An off-chain secret can be provided with a transaction to invoke a smart contract function. First, create an off-chain secret. Then generate the hash value of the secret using a hash function like SHA256. Third, update the access control list (ACL) of the respective smart contract function by issuing a transaction to the blockchain. This hash value should be set by the owner/manager of the smart contract. Alternatively, the hash value could also be added to the ACL at the time of initialising the smart contract. Forth, share the secret with the party that you wish to authorise the execution of the smart contract function off-chain. Finally, get that party to call the respective smart contract function with the secret as one of the parameters. Once the function is called, the smart contract can hash the secret and compare it with the hash that is already stored in the ACL. If there is a match function could be executed further. Else, the function should terminate. This solution is also referred to as Hashlock.

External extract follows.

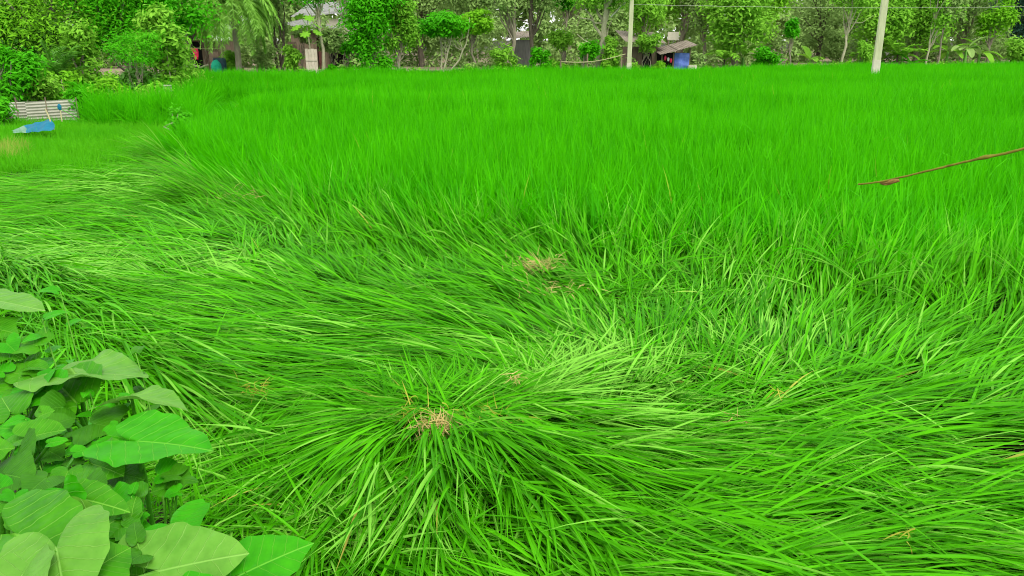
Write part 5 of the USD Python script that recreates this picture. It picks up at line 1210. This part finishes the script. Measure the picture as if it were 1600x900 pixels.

Off-chain secret enabled dynamic authorisation pattern (aka., hashlock)

For example, in the context of payments, a smart contract can be used for escrow. When the sender deposits the money to the escrow smart contract, the hash of a secret (e.g. a random string, called pre-image) is also submitted with the money. Whoever receives the secret off-chain can claim the money from the escrow smart contract by revealing the secret. With this solution, the receiver of the money does not need to be defined beforehand in the escrow contract. This can be generalised to any transaction that needs authorisation from a dynamically bound participant. One variant is to lock multiple transactions with the same secret—by unlocking one, all of them are unlocked.

Benefits

• Dynamism – The pattern enables the dynamic binding of unknown authority to execute a smart contract function.
• Routability – Once the secret is revealed, any other transactions secured using the same secret can also be opened. This makes it possible to create multiple transactions that are all locked by the same secret. This property is used by micropayment channels to enable multi-hop transfers where the money hosted by every hop and secured by the same secret can be released after the end receiver claims the money with the secret (i.e., the secret is revealed). The secret can be exchanged through off-chain channels.
• Interoperability – There is no need for a special protocol to exchange the secret. The secret can be exchanged in any way off-chain. This provides a mechanism for other systems to trigger events on blockchain.
• Lost key tolerant – No private key is required to authorise transactions.

Drawbacks

• One-off secret – Once the secret is revealed, it cannot be reused (aka., one-off secret). Verification of the secret is on-chain. Thus, once a secret is embedded in a transaction submitted to the blockchain, the secret is revealed.
• Combination of signature and secret – Because this pattern has the property that once the secret is revealed, any other transactions secured using the same secret can also be opened, sometimes the transaction protected by the secret should also be associated with a public key so that both a correct secret and an appropriate signature with the respective private key are required to authorise the transaction. This is applicable to the situation where a large set of authorities is known beforehand, but not all of them are allowed to authorise a certain activity/transaction. Thus, a hash of the secret is used to dynamically bind one or multiple authorities from the larger predefined set of authorities.
• Lost secret – The sender/initiator of a transaction takes the risk of losing the off-chain secret. If the secret is lost, the transaction cannot be authorised and being proceeded anymore. If it is compromised anyone could call the respective smart contract function.
• Man-in-the-middle attack – When the transaction that reveals the secret is in the transaction pool of a miner (not included in the blockchain yet), it is visible to the entire blockchain. Hence, there is the risk of another party issuing a transaction with the same secret and it gets included in the blockchain before the original transaction. This is a form of a man-in-the-middle attack which is also known as front running.

Related Patterns

• Multiple authorisation pattern is used when all the possible authorities are known beforehand.
• This pattern is used in the payment channel and atomic swap patterns that use a Hash-Lock Time-Lock Contract (HTLC).
• This pattern complements the embedded permission pattern.

Known Uses

• Raiden Network is a network of off-chain payment channels on top of the Ethereum blockchain network, which enables secure value transfer. The multi-hop transfer mechanism in Raiden Network uses hash locked transactions to securely route payments through a middleman.
• In the Bitcoin ecosystem, atomic cross-chain trading allows one cryptocurrency (e.g., Bitcoin) to be traded for another cryptocurrency (e.g. tokens on a Bitcoin sidechain) using an off-chain hash secret.